#### [Problem requirements]
Reproduce each line exactly. Skip none.
□ □ □ □ □
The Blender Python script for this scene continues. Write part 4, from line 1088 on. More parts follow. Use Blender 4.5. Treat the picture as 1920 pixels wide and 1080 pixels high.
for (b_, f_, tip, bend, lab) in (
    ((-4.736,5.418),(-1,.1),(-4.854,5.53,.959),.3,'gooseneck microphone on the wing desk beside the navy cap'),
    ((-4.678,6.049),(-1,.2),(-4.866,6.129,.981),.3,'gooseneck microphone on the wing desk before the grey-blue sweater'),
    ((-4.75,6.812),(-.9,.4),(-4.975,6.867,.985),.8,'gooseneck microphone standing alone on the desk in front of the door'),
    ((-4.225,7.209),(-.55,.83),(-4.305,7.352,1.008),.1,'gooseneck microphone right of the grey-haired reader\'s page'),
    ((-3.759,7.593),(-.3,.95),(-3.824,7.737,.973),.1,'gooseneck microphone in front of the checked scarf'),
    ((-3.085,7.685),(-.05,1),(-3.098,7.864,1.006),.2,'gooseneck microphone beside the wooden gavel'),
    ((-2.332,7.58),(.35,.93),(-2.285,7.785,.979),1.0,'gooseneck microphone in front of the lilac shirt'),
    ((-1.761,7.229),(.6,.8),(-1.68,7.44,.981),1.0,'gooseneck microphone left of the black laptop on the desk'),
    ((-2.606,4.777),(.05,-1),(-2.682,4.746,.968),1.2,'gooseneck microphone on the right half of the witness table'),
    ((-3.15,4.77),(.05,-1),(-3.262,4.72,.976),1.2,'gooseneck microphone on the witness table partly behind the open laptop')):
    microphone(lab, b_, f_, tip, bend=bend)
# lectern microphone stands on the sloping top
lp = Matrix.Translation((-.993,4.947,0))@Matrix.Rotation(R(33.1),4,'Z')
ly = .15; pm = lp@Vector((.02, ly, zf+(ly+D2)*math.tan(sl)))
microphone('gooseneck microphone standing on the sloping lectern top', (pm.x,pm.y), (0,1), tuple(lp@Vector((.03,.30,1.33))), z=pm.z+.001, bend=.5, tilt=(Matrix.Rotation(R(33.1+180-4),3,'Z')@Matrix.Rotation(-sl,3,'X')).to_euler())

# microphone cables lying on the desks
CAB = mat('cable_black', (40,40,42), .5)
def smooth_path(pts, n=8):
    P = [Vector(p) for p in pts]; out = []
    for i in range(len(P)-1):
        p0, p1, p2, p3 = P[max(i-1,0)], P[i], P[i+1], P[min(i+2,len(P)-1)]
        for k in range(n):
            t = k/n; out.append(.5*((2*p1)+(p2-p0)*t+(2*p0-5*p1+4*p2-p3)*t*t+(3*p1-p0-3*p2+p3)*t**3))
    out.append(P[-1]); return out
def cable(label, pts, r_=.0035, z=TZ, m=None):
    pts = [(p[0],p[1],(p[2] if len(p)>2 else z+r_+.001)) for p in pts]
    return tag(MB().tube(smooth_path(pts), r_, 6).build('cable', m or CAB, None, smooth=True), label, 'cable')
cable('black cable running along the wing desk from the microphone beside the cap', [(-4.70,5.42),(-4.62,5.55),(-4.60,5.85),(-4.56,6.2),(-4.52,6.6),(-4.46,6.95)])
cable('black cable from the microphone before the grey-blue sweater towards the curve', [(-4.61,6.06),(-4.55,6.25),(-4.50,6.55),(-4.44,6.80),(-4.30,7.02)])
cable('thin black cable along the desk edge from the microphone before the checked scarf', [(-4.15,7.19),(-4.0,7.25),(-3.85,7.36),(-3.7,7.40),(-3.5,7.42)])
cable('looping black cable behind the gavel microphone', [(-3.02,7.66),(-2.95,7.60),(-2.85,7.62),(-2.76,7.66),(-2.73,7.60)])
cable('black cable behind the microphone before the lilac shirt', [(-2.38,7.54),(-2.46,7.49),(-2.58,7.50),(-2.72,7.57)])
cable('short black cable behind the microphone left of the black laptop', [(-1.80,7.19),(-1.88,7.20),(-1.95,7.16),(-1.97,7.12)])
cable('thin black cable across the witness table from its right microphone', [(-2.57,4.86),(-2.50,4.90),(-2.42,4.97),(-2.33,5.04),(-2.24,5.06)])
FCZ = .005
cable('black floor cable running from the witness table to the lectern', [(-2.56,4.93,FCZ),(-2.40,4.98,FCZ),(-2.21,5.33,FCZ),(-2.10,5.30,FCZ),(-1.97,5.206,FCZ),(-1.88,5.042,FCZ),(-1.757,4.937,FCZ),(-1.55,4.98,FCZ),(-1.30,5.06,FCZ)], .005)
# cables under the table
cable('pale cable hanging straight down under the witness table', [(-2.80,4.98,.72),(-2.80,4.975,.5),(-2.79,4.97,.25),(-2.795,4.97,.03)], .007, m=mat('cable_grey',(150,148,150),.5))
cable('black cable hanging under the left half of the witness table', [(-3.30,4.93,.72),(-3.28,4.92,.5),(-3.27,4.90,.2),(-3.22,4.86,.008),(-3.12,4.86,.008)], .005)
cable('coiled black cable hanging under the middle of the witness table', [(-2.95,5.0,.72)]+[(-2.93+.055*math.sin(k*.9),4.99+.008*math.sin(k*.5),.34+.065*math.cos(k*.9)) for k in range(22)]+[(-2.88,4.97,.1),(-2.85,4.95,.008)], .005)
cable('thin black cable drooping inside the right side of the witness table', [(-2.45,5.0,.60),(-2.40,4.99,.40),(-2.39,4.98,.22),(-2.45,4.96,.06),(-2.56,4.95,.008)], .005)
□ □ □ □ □
#### [Task response]
The Blender Python script for this scene continues. Write part 4, from line 1088 on. More parts follow. Use Blender 4.5. Treat the picture as 1920 pixels wide and 1080 pixels high.
for (b_, f_, tip, bend, lab) in (
    ((-4.736,5.418),(-1,.1),(-4.854,5.53,.959),.3,'gooseneck microphone on the wing desk beside the navy cap'),
    ((-4.678,6.049),(-1,.2),(-4.866,6.129,.981),.3,'gooseneck microphone on the wing desk before the grey-blue sweater'),
    ((-4.75,6.812),(-.9,.4),(-4.975,6.867,.985),.8,'gooseneck microphone standing alone on the desk in front of the door'),
    ((-4.225,7.209),(-.55,.83),(-4.305,7.352,1.008),.1,'gooseneck microphone right of the grey-haired reader\'s page'),
    ((-3.759,7.593),(-.3,.95),(-3.824,7.737,.973),.1,'gooseneck microphone in front of the checked scarf'),
    ((-3.085,7.685),(-.05,1),(-3.098,7.864,1.006),.2,'gooseneck microphone beside the wooden gavel'),
    ((-2.332,7.58),(.35,.93),(-2.285,7.785,.979),1.0,'gooseneck microphone in front of the lilac shirt'),
    ((-1.761,7.229),(.6,.8),(-1.68,7.44,.981),1.0,'gooseneck microphone left of the black laptop on the desk'),
    ((-2.606,4.777),(.05,-1),(-2.682,4.746,.968),1.2,'gooseneck microphone on the right half of the witness table'),
    ((-3.15,4.77),(.05,-1),(-3.262,4.72,.976),1.2,'gooseneck microphone on the witness table partly behind the open laptop')):
    microphone(lab, b_, f_, tip, bend=bend)
# lectern microphone stands on the sloping top
lp = Matrix.Translation((-.993,4.947,0))@Matrix.Rotation(R(33.1),4,'Z')
ly = .15; pm = lp@Vector((.02, ly, zf+(ly+D2)*math.tan(sl)))
microphone('gooseneck microphone standing on the sloping lectern top', (pm.x,pm.y), (0,1), tuple(lp@Vector((.03,.30,1.33))), z=pm.z+.001, bend=.5, tilt=(Matrix.Rotation(R(33.1+180-4),3,'Z')@Matrix.Rotation(-sl,3,'X')).to_euler())

# microphone cables lying on the desks
CAB = mat('cable_black', (40,40,42), .5)
def smooth_path(pts, n=8):
    P = [Vector(p) for p in pts]; out = []
    for i in range(len(P)-1):
        p0, p1, p2, p3 = P[max(i-1,0)], P[i], P[i+1], P[min(i+2,len(P)-1)]
        for k in range(n):
            t = k/n; out.append(.5*((2*p1)+(p2-p0)*t+(2*p0-5*p1+4*p2-p3)*t*t+(3*p1-p0-3*p2+p3)*t**3))
    out.append(P[-1]); return out
def cable(label, pts, r_=.0035, z=TZ, m=None):
    pts = [(p[0],p[1],(p[2] if len(p)>2 else z+r_+.001)) for p in pts]
    return tag(MB().tube(smooth_path(pts), r_, 6).build('cable', m or CAB, None, smooth=True), label, 'cable')
cable('black cable running along the wing desk from the microphone beside the cap', [(-4.70,5.42),(-4.62,5.55),(-4.60,5.85),(-4.56,6.2),(-4.52,6.6),(-4.46,6.95)])
cable('black cable from the microphone before the grey-blue sweater towards the curve', [(-4.61,6.06),(-4.55,6.25),(-4.50,6.55),(-4.44,6.80),(-4.30,7.02)])
cable('thin black cable along the desk edge from the microphone before the checked scarf', [(-4.15,7.19),(-4.0,7.25),(-3.85,7.36),(-3.7,7.40),(-3.5,7.42)])
cable('looping black cable behind the gavel microphone', [(-3.02,7.66),(-2.95,7.60),(-2.85,7.62),(-2.76,7.66),(-2.73,7.60)])
cable('black cable behind the microphone before the lilac shirt', [(-2.38,7.54),(-2.46,7.49),(-2.58,7.50),(-2.72,7.57)])
cable('short black cable behind the microphone left of the black laptop', [(-1.80,7.19),(-1.88,7.20),(-1.95,7.16),(-1.97,7.12)])
cable('thin black cable across the witness table from its right microphone', [(-2.57,4.86),(-2.50,4.90),(-2.42,4.97),(-2.33,5.04),(-2.24,5.06)])
FCZ = .005
cable('black floor cable running from the witness table to the lectern', [(-2.56,4.93,FCZ),(-2.40,4.98,FCZ),(-2.21,5.33,FCZ),(-2.10,5.30,FCZ),(-1.97,5.206,FCZ),(-1.88,5.042,FCZ),(-1.757,4.937,FCZ),(-1.55,4.98,FCZ),(-1.30,5.06,FCZ)], .005)
# cables under the table
cable('pale cable hanging straight down under the witness table', [(-2.80,4.98,.72),(-2.80,4.975,.5),(-2.79,4.97,.25),(-2.795,4.97,.03)], .007, m=mat('cable_grey',(150,148,150),.5))
cable('black cable hanging under the left half of the witness table', [(-3.30,4.93,.72),(-3.28,4.92,.5),(-3.27,4.90,.2),(-3.22,4.86,.008),(-3.12,4.86,.008)], .005)
cable('coiled black cable hanging under the middle of the witness table', [(-2.95,5.0,.72)]+[(-2.93+.055*math.sin(k*.9),4.99+.008*math.sin(k*.5),.34+.065*math.cos(k*.9)) for k in range(22)]+[(-2.88,4.97,.1),(-2.85,4.95,.008)], .005)
cable('thin black cable drooping inside the right side of the witness table', [(-2.45,5.0,.60),(-2.40,4.99,.40),(-2.39,4.98,.22),(-2.45,4.96,.06),(-2.56,4.95,.008)], .005)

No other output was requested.